Twenty seconds later, I exclaim, "There's something right there. What's that?"
A white, speckled steer peeked out from behind a tree near the dirt road. Then I moved to my left and suddenly, there were more steers, a cow and a couple of calves staring at us.
Cattle graze under yucca trees at Rattlesnake Canyon east of Big Bear Lake Denise Goolsby/The Desert Sun
We saw many more heads of cattle on our way to Vaughn Spring, where Joe set up a table, with linens, and served a scrumptious Italian lunch. Soon after, he pulled the mining equipment: a drywasher — a small, motor-driven piece of machinery that sifts heavier materials from lighter materials — a shovel; five-gallon Home Depot bucket; two plastic mining pans; and two tubs — large and medium.

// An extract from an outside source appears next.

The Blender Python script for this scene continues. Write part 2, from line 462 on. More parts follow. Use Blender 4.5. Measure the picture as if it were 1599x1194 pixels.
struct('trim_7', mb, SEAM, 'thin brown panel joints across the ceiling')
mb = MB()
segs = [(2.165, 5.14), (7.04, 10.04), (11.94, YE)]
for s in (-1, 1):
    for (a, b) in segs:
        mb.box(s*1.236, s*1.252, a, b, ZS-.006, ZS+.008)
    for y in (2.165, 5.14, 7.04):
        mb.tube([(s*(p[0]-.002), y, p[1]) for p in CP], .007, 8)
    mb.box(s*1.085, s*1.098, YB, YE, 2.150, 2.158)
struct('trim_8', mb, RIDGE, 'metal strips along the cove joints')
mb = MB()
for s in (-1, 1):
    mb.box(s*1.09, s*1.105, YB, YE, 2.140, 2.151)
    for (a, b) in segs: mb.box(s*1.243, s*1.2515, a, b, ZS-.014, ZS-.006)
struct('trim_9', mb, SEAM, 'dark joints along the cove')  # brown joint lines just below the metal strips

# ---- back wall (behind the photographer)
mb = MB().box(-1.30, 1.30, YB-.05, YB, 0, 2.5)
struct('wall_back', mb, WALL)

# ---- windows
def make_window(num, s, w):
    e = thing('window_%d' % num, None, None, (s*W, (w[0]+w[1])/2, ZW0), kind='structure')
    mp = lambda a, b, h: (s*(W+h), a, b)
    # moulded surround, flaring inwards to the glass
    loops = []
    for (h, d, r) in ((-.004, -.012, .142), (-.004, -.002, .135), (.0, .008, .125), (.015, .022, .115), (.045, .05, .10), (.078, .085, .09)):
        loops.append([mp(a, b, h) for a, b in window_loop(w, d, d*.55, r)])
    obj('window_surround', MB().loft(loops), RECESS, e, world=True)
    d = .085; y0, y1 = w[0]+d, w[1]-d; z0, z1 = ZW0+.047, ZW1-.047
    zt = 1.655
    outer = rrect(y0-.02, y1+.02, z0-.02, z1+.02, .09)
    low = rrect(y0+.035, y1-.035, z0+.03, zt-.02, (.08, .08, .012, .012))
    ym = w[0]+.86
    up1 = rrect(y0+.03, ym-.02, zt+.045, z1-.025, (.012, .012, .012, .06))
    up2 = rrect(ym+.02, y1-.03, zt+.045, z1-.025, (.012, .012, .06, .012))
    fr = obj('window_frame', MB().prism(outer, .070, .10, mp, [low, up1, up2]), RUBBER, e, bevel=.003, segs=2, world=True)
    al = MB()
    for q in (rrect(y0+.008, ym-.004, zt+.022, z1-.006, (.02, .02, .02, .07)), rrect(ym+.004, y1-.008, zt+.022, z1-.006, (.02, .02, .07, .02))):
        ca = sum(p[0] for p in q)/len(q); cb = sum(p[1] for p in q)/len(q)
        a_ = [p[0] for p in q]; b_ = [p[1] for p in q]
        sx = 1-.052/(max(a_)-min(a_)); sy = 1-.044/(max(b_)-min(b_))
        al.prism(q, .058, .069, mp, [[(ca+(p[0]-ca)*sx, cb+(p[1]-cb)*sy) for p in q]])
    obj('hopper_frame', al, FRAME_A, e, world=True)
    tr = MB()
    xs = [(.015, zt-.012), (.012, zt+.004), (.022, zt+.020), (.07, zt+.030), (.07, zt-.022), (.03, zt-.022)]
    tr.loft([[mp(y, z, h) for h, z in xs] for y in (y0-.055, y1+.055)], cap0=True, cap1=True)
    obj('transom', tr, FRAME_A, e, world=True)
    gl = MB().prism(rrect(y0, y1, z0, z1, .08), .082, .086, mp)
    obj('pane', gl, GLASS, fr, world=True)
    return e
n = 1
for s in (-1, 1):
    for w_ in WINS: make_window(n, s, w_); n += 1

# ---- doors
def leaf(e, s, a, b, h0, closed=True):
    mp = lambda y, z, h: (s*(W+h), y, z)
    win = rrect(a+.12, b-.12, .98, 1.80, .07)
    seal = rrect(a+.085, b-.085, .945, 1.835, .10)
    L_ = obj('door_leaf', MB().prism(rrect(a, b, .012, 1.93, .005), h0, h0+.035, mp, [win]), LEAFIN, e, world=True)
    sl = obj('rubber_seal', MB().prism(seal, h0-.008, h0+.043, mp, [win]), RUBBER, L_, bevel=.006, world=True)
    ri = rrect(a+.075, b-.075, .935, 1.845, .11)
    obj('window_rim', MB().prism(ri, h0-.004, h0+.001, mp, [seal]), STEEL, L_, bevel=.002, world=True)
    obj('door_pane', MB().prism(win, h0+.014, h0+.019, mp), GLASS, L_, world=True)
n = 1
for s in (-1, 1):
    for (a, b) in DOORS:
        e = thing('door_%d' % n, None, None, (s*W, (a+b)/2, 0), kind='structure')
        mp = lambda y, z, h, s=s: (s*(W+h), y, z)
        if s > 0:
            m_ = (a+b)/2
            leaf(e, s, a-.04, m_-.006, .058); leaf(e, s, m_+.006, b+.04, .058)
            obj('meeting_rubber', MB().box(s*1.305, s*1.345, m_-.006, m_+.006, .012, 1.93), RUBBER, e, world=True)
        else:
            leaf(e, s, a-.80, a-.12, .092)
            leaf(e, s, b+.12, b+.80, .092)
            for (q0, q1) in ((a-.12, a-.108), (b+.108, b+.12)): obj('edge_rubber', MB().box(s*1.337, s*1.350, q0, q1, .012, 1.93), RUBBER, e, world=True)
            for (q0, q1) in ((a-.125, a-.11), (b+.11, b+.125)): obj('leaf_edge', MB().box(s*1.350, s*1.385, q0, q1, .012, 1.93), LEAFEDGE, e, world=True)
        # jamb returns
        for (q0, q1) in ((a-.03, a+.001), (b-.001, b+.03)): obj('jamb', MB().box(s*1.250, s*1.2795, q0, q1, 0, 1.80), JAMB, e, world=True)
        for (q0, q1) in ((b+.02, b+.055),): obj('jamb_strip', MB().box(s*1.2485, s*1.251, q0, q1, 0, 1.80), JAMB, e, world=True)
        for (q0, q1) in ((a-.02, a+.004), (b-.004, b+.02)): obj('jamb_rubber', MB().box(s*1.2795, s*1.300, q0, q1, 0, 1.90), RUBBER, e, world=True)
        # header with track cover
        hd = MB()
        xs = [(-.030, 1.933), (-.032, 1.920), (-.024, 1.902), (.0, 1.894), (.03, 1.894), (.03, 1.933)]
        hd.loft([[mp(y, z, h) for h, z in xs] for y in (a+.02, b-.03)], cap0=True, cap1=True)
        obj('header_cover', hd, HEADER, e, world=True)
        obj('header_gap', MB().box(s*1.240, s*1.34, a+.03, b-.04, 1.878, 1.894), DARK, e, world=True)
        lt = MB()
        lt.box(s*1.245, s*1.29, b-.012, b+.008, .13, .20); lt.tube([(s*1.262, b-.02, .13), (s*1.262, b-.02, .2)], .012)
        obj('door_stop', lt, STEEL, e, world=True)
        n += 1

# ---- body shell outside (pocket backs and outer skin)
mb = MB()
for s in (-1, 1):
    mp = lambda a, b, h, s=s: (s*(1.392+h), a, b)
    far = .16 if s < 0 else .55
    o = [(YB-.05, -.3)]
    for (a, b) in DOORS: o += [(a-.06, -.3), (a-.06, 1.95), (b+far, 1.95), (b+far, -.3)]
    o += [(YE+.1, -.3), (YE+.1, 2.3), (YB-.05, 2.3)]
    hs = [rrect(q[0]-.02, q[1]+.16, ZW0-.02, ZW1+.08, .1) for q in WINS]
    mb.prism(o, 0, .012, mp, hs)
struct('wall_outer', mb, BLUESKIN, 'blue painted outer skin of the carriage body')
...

Since the washes in the area are bone dry, the only source of water comes from the gravity-fed well. The tubs were filled with water. The three of us dug up dirt and fed it through the drywasher. After the dirt was sifted, all that remained were the heavier materials. Gold is a heavy metal. Joe took the remains, dumped them in a pan, dipped it in the large tub and demonstrated how to swish the water around to remove all the rest of the lightweight stuff. When all that remained at the bottom of the pan was blackish iron ore, he moved to the small tub and panned the last of the material.
We spent a couple hours mining — we didn't find any gold this time around — visited the quaint red cabin, examined animal tracks, observed colorful birds in flight, and soaked in the beauty of the day, and the brilliant blue, cloud-swept skies.
Joe was absolutely right. You don't go gold prospecting to find gold. You go gold prospecting to enjoy Mother Nature and to find out about yourself, and, I'll add, to learn about incredibly interesting people whose paths you are fortunate to pass.